Recorded data
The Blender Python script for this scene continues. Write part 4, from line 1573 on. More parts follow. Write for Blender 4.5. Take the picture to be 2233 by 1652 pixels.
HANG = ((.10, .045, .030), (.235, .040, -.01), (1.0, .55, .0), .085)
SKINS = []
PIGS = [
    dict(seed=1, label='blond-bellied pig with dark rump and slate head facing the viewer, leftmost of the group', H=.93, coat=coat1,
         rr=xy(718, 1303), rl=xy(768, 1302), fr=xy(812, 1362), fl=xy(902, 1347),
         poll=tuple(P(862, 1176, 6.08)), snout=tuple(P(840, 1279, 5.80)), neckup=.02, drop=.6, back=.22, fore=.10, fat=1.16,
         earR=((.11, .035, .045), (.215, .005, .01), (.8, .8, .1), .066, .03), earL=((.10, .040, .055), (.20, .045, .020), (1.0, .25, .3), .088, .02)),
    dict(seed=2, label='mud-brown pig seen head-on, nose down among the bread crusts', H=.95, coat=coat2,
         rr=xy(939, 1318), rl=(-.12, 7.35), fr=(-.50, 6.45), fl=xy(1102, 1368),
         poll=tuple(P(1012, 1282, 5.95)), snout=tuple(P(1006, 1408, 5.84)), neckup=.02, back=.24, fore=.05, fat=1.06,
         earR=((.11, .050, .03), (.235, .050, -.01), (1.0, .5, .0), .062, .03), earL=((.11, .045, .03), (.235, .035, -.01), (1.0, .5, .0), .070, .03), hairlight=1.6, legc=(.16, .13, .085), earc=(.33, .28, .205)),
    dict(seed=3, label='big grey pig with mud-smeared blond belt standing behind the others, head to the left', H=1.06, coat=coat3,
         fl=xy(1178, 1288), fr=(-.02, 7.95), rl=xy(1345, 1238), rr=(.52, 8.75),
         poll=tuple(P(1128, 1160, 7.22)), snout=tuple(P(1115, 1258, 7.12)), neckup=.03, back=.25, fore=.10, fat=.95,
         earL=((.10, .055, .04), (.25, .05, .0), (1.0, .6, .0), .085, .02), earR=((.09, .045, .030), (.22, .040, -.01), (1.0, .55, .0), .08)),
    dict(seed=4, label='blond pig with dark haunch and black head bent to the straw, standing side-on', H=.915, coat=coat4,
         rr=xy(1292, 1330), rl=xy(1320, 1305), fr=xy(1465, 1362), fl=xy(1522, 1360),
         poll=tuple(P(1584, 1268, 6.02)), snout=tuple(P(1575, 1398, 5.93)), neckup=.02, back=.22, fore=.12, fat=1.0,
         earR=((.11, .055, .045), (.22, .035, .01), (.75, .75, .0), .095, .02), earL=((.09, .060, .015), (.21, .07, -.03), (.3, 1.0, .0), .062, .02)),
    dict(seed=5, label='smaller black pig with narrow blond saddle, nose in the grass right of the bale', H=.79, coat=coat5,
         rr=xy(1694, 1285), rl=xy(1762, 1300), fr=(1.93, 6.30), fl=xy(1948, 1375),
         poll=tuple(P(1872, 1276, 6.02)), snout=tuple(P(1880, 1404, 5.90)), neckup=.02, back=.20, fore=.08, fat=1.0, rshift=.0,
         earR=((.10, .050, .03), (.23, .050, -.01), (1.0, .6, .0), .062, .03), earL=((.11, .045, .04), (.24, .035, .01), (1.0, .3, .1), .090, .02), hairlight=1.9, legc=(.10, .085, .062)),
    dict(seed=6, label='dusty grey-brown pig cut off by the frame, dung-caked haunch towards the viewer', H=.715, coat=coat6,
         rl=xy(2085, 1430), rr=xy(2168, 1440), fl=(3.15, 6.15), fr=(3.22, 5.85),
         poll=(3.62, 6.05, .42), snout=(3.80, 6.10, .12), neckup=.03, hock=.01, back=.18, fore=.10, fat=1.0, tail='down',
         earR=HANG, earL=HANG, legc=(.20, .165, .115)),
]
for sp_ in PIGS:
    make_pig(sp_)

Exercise
Copy the material above back out, exactly as written.

The reply
The Blender Python script for this scene continues. Write part 4, from line 1573 on. More parts follow. Write for Blender 4.5. Take the picture to be 2233 by 1652 pixels.
HANG = ((.10, .045, .030), (.235, .040, -.01), (1.0, .55, .0), .085)
SKINS = []
PIGS = [
    dict(seed=1, label='blond-bellied pig with dark rump and slate head facing the viewer, leftmost of the group', H=.93, coat=coat1,
         rr=xy(718, 1303), rl=xy(768, 1302), fr=xy(812, 1362), fl=xy(902, 1347),
         poll=tuple(P(862, 1176, 6.08)), snout=tuple(P(840, 1279, 5.80)), neckup=.02, drop=.6, back=.22, fore=.10, fat=1.16,
         earR=((.11, .035, .045), (.215, .005, .01), (.8, .8, .1), .066, .03), earL=((.10, .040, .055), (.20, .045, .020), (1.0, .25, .3), .088, .02)),
    dict(seed=2, label='mud-brown pig seen head-on, nose down among the bread crusts', H=.95, coat=coat2,
         rr=xy(939, 1318), rl=(-.12, 7.35), fr=(-.50, 6.45), fl=xy(1102, 1368),
         poll=tuple(P(1012, 1282, 5.95)), snout=tuple(P(1006, 1408, 5.84)), neckup=.02, back=.24, fore=.05, fat=1.06,
         earR=((.11, .050, .03), (.235, .050, -.01), (1.0, .5, .0), .062, .03), earL=((.11, .045, .03), (.235, .035, -.01), (1.0, .5, .0), .070, .03), hairlight=1.6, legc=(.16, .13, .085), earc=(.33, .28, .205)),
    dict(seed=3, label='big grey pig with mud-smeared blond belt standing behind the others, head to the left', H=1.06, coat=coat3,
         fl=xy(1178, 1288), fr=(-.02, 7.95), rl=xy(1345, 1238), rr=(.52, 8.75),
         poll=tuple(P(1128, 1160, 7.22)), snout=tuple(P(1115, 1258, 7.12)), neckup=.03, back=.25, fore=.10, fat=.95,
         earL=((.10, .055, .04), (.25, .05, .0), (1.0, .6, .0), .085, .02), earR=((.09, .045, .030), (.22, .040, -.01), (1.0, .55, .0), .08)),
    dict(seed=4, label='blond pig with dark haunch and black head bent to the straw, standing side-on', H=.915, coat=coat4,
         rr=xy(1292, 1330), rl=xy(1320, 1305), fr=xy(1465, 1362), fl=xy(1522, 1360),
         poll=tuple(P(1584, 1268, 6.02)), snout=tuple(P(1575, 1398, 5.93)), neckup=.02, back=.22, fore=.12, fat=1.0,
         earR=((.11, .055, .045), (.22, .035, .01), (.75, .75, .0), .095, .02), earL=((.09, .060, .015), (.21, .07, -.03), (.3, 1.0, .0), .062, .02)),
    dict(seed=5, label='smaller black pig with narrow blond saddle, nose in the grass right of the bale', H=.79, coat=coat5,
         rr=xy(1694, 1285), rl=xy(1762, 1300), fr=(1.93, 6.30), fl=xy(1948, 1375),
         poll=tuple(P(1872, 1276, 6.02)), snout=tuple(P(1880, 1404, 5.90)), neckup=.02, back=.20, fore=.08, fat=1.0, rshift=.0,
         earR=((.10, .050, .03), (.23, .050, -.01), (1.0, .6, .0), .062, .03), earL=((.11, .045, .04), (.24, .035, .01), (1.0, .3, .1), .090, .02), hairlight=1.9, legc=(.10, .085, .062)),
    dict(seed=6, label='dusty grey-brown pig cut off by the frame, dung-caked haunch towards the viewer', H=.715, coat=coat6,
         rl=xy(2085, 1430), rr=xy(2168, 1440), fl=(3.15, 6.15), fr=(3.22, 5.85),
         poll=(3.62, 6.05, .42), snout=(3.80, 6.10, .12), neckup=.03, hock=.01, back=.18, fore=.10, fat=1.0, tail='down',
         earR=HANG, earL=HANG, legc=(.20, .165, .115)),
]
for sp_ in PIGS:
    make_pig(sp_)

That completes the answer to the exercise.